# Dataset content start

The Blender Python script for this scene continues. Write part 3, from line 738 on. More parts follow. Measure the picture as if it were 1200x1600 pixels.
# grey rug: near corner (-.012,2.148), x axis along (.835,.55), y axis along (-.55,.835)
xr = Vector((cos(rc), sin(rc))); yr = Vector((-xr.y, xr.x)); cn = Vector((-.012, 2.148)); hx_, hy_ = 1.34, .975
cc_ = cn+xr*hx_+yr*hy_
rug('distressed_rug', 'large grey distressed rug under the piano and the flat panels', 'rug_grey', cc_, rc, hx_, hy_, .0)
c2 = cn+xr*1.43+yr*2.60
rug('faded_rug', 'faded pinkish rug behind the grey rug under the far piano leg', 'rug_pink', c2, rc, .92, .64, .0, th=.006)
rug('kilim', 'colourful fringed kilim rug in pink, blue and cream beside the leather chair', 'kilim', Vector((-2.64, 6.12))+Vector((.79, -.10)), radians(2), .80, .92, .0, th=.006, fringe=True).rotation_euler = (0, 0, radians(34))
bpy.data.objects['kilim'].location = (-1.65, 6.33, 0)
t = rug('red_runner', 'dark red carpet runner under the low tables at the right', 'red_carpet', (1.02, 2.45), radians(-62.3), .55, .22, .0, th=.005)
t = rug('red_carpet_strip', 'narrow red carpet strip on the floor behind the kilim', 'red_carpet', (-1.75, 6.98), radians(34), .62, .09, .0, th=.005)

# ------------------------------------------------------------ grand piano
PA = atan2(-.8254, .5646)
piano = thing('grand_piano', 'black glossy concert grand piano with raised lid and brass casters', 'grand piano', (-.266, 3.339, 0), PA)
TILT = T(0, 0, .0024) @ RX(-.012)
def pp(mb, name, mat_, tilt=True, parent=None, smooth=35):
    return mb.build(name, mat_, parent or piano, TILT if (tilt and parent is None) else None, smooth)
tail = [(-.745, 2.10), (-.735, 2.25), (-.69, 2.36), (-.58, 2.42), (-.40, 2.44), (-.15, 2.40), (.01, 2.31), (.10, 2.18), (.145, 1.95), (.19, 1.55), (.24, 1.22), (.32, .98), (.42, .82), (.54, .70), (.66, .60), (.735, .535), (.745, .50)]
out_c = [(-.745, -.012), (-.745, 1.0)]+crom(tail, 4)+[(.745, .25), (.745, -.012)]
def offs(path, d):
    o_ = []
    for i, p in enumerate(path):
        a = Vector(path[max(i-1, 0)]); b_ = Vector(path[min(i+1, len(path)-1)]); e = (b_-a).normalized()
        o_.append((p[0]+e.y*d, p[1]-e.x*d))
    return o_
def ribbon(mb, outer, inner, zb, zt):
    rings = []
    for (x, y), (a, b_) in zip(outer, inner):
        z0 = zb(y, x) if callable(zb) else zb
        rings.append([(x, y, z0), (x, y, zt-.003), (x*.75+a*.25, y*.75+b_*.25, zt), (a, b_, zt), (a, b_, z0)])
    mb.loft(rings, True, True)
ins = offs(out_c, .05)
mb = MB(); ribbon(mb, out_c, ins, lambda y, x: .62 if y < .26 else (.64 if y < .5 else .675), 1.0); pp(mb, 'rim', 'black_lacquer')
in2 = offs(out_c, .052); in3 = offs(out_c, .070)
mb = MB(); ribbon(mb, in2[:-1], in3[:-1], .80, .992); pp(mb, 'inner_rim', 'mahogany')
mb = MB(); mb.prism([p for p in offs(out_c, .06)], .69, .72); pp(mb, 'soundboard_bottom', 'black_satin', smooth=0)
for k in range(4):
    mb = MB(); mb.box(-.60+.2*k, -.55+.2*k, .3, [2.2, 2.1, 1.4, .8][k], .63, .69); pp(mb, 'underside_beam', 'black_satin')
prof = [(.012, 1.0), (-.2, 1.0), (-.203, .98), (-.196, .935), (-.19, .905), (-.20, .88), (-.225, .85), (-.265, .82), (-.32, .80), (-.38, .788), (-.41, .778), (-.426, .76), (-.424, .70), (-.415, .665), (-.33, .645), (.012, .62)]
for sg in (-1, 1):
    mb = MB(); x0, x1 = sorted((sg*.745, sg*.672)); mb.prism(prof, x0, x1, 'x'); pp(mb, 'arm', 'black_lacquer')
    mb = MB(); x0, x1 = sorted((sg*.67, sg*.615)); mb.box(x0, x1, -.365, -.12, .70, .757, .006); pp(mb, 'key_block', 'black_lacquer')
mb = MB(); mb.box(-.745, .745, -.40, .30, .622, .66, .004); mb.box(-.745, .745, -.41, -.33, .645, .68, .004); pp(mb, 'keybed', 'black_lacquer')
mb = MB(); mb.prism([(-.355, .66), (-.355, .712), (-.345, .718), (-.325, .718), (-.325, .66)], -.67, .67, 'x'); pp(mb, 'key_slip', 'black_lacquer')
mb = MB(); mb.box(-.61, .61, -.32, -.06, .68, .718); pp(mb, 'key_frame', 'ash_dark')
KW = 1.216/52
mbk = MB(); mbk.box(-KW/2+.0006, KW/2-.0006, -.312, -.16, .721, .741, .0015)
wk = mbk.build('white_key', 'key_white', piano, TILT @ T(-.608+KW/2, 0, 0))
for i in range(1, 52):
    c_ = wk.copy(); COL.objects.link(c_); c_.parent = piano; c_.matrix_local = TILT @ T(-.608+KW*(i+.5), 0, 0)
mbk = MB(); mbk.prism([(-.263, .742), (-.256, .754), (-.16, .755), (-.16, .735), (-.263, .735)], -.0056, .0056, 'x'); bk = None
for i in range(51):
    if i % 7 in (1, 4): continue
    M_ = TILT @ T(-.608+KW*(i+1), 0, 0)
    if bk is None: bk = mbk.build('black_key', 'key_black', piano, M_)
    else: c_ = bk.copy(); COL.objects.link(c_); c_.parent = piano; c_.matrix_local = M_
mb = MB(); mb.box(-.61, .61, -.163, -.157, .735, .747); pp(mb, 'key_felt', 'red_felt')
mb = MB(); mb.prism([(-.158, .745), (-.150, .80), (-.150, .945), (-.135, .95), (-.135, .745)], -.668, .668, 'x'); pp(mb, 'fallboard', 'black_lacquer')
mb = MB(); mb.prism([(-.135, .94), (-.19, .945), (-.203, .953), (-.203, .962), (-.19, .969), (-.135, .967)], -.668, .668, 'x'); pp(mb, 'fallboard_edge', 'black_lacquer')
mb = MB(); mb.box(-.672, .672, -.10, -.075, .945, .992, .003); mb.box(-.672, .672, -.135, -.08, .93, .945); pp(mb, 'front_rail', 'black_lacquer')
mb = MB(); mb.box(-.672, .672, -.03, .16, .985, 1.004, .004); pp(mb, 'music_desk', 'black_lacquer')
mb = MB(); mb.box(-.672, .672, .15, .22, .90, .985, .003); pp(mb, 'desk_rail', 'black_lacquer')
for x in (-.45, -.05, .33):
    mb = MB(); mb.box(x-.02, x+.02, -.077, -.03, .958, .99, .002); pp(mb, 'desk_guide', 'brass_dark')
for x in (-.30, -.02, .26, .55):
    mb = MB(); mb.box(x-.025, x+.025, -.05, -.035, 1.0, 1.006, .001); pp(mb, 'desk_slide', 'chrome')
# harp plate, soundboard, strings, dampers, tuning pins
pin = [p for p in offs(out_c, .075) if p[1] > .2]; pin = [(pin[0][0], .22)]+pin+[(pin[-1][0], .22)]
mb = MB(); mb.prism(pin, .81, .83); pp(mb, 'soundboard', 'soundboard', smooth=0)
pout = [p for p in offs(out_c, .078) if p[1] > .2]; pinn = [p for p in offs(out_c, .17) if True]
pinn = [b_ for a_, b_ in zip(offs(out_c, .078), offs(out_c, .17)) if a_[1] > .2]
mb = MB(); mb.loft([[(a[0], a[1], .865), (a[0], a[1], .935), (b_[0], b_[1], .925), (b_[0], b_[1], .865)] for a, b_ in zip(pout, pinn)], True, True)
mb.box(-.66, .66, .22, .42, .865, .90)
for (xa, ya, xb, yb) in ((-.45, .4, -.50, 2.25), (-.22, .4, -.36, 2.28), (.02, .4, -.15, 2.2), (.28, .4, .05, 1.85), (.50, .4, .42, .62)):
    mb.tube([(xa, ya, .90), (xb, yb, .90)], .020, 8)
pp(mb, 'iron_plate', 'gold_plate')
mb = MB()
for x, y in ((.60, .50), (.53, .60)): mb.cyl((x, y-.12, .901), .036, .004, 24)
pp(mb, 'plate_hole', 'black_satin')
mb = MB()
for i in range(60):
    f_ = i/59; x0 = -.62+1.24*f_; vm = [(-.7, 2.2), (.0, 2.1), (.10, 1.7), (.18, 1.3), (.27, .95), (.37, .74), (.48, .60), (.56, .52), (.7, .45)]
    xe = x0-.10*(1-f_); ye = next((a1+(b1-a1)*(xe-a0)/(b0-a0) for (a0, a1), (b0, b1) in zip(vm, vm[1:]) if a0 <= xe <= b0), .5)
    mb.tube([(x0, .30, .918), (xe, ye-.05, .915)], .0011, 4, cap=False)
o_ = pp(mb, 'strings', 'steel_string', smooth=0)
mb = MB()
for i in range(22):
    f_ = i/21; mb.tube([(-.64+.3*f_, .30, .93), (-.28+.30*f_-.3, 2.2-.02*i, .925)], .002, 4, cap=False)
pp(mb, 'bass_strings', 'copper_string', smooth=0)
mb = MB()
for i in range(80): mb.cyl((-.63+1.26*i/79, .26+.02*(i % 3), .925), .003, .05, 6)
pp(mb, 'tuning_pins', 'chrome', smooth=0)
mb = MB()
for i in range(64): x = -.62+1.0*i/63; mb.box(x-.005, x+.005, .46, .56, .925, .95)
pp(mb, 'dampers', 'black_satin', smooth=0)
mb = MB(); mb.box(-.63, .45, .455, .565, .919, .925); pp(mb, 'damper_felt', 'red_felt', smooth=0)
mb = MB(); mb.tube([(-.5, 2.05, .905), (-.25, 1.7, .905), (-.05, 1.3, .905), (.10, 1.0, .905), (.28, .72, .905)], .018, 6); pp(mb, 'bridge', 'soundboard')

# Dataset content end

◆ What you need to do:
Looking at the material above, please copy exactly every line from its first line through the line containing "t = rug('red_carpet_strip', 'narrow", with both ends included and nothing else.

◆ Result:
The Blender Python script for this scene continues. Write part 3, from line 738 on. More parts follow. Measure the picture as if it were 1200x1600 pixels.
# grey rug: near corner (-.012,2.148), x axis along (.835,.55), y axis along (-.55,.835)
xr = Vector((cos(rc), sin(rc))); yr = Vector((-xr.y, xr.x)); cn = Vector((-.012, 2.148)); hx_, hy_ = 1.34, .975
cc_ = cn+xr*hx_+yr*hy_
rug('distressed_rug', 'large grey distressed rug under the piano and the flat panels', 'rug_grey', cc_, rc, hx_, hy_, .0)
c2 = cn+xr*1.43+yr*2.60
rug('faded_rug', 'faded pinkish rug behind the grey rug under the far piano leg', 'rug_pink', c2, rc, .92, .64, .0, th=.006)
rug('kilim', 'colourful fringed kilim rug in pink, blue and cream beside the leather chair', 'kilim', Vector((-2.64, 6.12))+Vector((.79, -.10)), radians(2), .80, .92, .0, th=.006, fringe=True).rotation_euler = (0, 0, radians(34))
bpy.data.objects['kilim'].location = (-1.65, 6.33, 0)
t = rug('red_runner', 'dark red carpet runner under the low tables at the right', 'red_carpet', (1.02, 2.45), radians(-62.3), .55, .22, .0, th=.005)
t = rug('red_carpet_strip', 'narrow red carpet strip on the floor behind the kilim', 'red_carpet', (-1.75, 6.98), radians(34), .62, .09, .0, th=.005)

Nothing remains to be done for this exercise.